**WORK TO COMPLETE**
Using the material below, copy every line where "parts" appears.
_ _ _ _ _ _ _
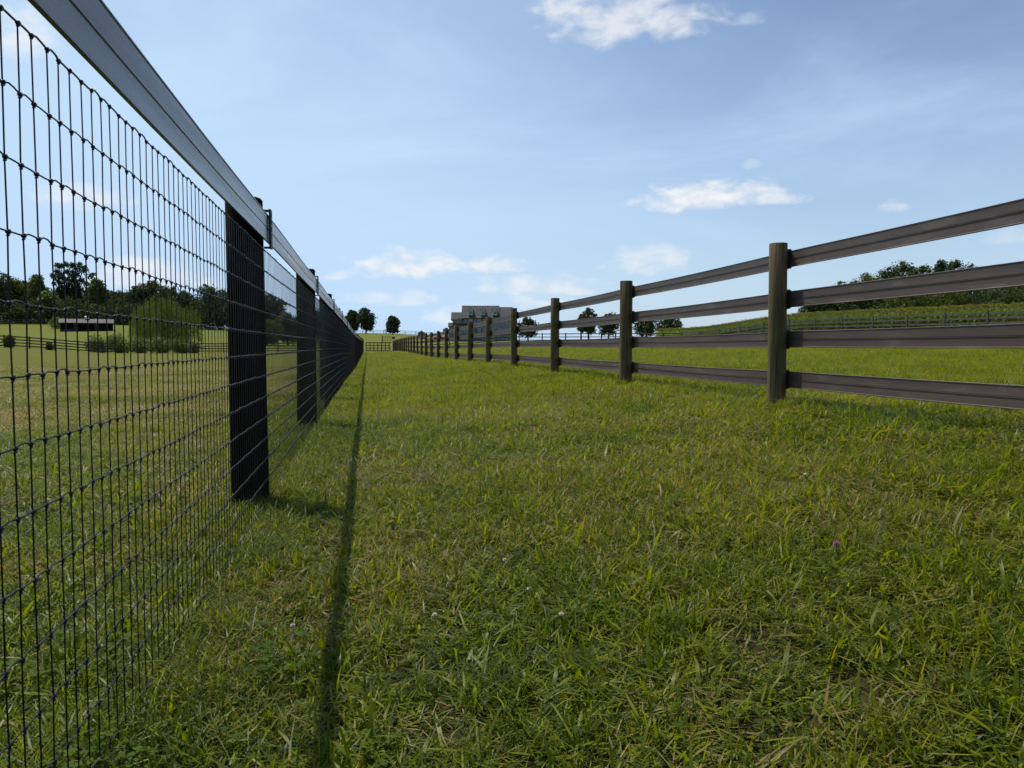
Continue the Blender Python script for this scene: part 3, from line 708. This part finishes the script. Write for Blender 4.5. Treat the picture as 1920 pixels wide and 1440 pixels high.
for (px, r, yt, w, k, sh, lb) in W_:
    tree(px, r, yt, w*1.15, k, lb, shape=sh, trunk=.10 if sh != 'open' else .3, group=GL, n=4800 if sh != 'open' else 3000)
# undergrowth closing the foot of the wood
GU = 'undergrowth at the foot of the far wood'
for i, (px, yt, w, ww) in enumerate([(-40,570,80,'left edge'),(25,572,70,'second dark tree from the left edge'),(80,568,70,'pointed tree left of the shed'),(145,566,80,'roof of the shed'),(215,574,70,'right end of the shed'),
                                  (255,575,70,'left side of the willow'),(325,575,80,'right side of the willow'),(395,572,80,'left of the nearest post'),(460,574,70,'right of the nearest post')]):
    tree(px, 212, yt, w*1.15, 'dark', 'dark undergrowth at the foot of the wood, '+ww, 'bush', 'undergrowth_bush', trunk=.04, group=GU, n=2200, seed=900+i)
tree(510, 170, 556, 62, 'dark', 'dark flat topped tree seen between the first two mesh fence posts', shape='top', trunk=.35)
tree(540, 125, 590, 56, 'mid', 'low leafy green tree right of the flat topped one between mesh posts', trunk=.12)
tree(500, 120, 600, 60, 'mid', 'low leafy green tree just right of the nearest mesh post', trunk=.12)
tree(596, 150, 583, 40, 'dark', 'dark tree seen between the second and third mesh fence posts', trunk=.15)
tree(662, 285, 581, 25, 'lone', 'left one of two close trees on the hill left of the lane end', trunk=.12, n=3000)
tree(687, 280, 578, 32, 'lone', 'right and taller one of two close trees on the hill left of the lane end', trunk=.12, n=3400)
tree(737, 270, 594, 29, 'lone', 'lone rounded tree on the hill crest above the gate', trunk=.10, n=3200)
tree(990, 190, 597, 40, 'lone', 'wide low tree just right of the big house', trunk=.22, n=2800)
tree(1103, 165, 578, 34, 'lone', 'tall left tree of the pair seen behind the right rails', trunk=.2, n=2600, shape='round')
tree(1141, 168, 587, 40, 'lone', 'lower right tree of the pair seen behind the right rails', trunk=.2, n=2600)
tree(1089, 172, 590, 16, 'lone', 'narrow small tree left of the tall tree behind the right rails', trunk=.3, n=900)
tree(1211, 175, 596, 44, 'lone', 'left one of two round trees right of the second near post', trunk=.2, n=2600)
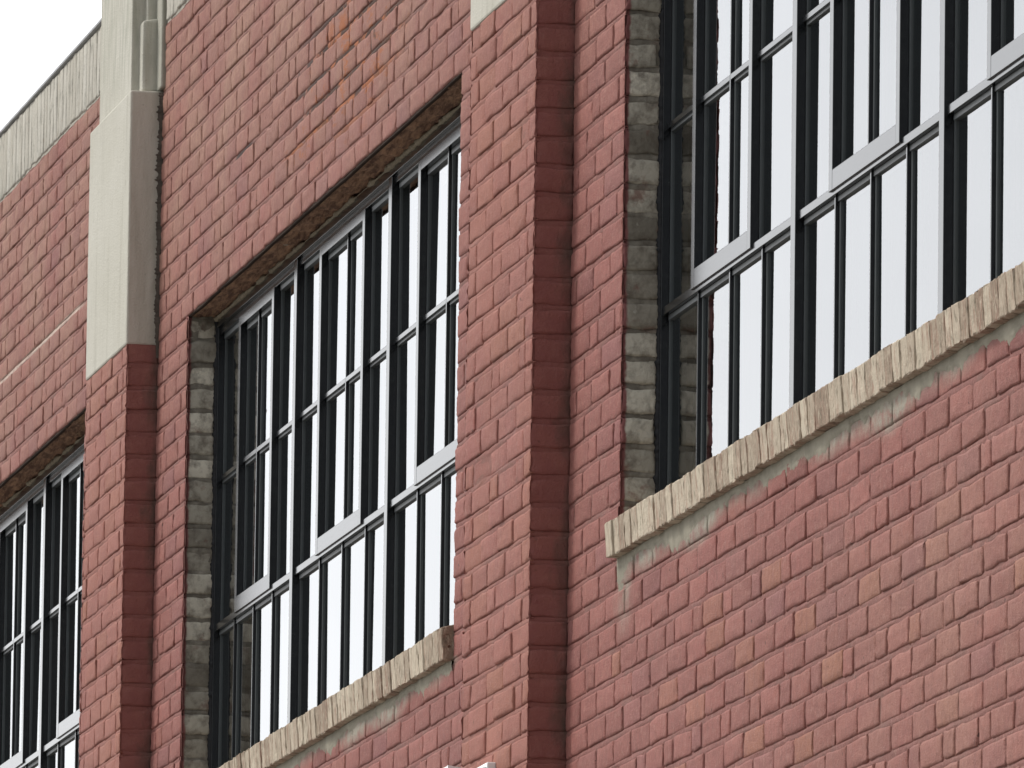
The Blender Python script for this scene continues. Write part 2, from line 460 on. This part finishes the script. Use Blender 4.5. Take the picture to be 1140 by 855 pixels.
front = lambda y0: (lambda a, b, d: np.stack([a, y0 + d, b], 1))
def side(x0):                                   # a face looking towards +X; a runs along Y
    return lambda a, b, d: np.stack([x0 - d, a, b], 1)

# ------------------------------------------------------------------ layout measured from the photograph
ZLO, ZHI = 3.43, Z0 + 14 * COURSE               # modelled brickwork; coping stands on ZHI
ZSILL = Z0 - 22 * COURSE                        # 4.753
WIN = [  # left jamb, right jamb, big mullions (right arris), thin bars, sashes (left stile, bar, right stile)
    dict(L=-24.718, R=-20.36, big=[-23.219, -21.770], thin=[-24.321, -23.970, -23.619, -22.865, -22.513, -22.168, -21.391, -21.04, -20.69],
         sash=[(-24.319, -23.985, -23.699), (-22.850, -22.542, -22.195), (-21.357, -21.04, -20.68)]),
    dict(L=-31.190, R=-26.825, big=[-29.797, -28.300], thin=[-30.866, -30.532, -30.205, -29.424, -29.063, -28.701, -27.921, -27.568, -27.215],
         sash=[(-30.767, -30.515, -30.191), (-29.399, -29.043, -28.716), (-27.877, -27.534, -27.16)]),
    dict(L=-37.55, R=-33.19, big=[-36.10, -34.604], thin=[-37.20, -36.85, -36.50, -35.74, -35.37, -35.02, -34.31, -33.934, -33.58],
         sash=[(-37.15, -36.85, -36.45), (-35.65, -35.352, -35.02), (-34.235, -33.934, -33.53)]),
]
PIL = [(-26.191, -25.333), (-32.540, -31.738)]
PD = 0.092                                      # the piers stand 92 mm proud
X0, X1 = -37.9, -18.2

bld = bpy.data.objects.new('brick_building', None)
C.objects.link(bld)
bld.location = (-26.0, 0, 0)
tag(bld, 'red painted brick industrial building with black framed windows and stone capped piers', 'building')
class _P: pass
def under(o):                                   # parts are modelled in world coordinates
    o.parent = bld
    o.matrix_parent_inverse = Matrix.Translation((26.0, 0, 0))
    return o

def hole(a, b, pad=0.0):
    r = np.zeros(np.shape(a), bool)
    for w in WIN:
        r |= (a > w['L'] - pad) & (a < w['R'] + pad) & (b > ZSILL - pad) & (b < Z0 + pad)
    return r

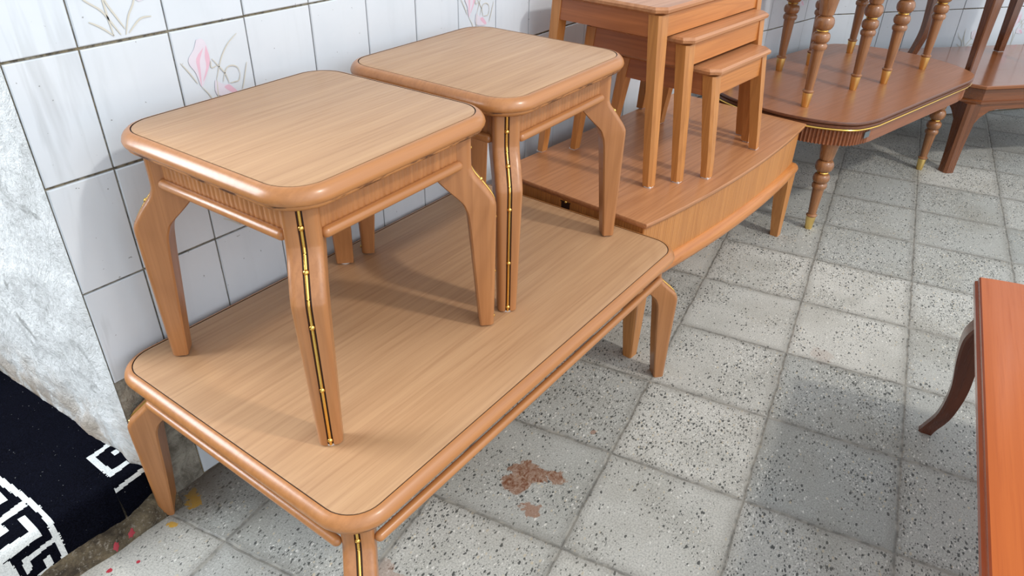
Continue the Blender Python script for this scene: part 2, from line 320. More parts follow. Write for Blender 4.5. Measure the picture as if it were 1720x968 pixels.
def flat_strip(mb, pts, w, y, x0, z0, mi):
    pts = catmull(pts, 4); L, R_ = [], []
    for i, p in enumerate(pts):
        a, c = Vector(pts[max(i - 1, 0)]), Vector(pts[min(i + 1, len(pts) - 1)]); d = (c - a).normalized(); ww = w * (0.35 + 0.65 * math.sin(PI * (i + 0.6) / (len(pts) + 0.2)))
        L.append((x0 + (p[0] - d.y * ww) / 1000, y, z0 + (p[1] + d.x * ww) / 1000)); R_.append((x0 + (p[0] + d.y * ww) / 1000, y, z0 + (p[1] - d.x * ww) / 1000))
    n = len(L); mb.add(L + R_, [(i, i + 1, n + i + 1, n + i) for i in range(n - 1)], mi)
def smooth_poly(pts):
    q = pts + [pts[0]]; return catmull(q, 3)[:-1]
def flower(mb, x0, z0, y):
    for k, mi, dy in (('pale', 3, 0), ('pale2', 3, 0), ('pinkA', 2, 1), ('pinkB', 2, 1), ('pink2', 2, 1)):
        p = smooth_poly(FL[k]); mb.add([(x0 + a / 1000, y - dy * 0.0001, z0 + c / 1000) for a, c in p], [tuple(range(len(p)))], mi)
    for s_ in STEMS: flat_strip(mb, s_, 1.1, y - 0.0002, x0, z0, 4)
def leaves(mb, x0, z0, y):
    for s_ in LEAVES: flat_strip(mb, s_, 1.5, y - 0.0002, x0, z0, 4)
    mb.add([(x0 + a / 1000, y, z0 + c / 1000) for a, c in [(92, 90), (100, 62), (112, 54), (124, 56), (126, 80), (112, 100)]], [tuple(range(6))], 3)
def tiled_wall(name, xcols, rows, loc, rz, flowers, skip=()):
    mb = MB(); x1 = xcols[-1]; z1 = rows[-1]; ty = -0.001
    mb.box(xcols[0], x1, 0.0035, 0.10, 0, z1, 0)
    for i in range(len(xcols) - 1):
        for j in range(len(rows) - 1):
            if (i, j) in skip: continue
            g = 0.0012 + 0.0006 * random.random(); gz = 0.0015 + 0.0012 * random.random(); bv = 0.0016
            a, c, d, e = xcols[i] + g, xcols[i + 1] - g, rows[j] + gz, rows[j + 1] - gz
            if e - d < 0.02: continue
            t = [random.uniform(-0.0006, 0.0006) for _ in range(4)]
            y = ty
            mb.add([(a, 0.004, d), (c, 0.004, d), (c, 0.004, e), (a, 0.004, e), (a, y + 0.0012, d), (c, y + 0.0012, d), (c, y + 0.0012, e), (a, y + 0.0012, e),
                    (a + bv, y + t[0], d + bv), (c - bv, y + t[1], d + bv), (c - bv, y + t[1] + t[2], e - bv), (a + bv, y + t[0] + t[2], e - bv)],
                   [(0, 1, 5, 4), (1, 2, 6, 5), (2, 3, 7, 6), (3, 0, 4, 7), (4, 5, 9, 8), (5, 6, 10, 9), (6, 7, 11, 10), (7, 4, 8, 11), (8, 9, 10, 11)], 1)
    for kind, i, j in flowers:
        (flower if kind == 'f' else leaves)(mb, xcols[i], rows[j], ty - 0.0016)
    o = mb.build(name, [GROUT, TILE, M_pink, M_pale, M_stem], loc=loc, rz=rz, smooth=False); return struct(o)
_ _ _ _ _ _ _
**ANSWER IN FULL**
def under(o):                                   # parts are modelled in world coordinates
Continue the Blender Python script for this scene: part 2, from line 320. More parts follow. Write for Blender 4.5. Measure the picture as if it were 1720x968 pixels.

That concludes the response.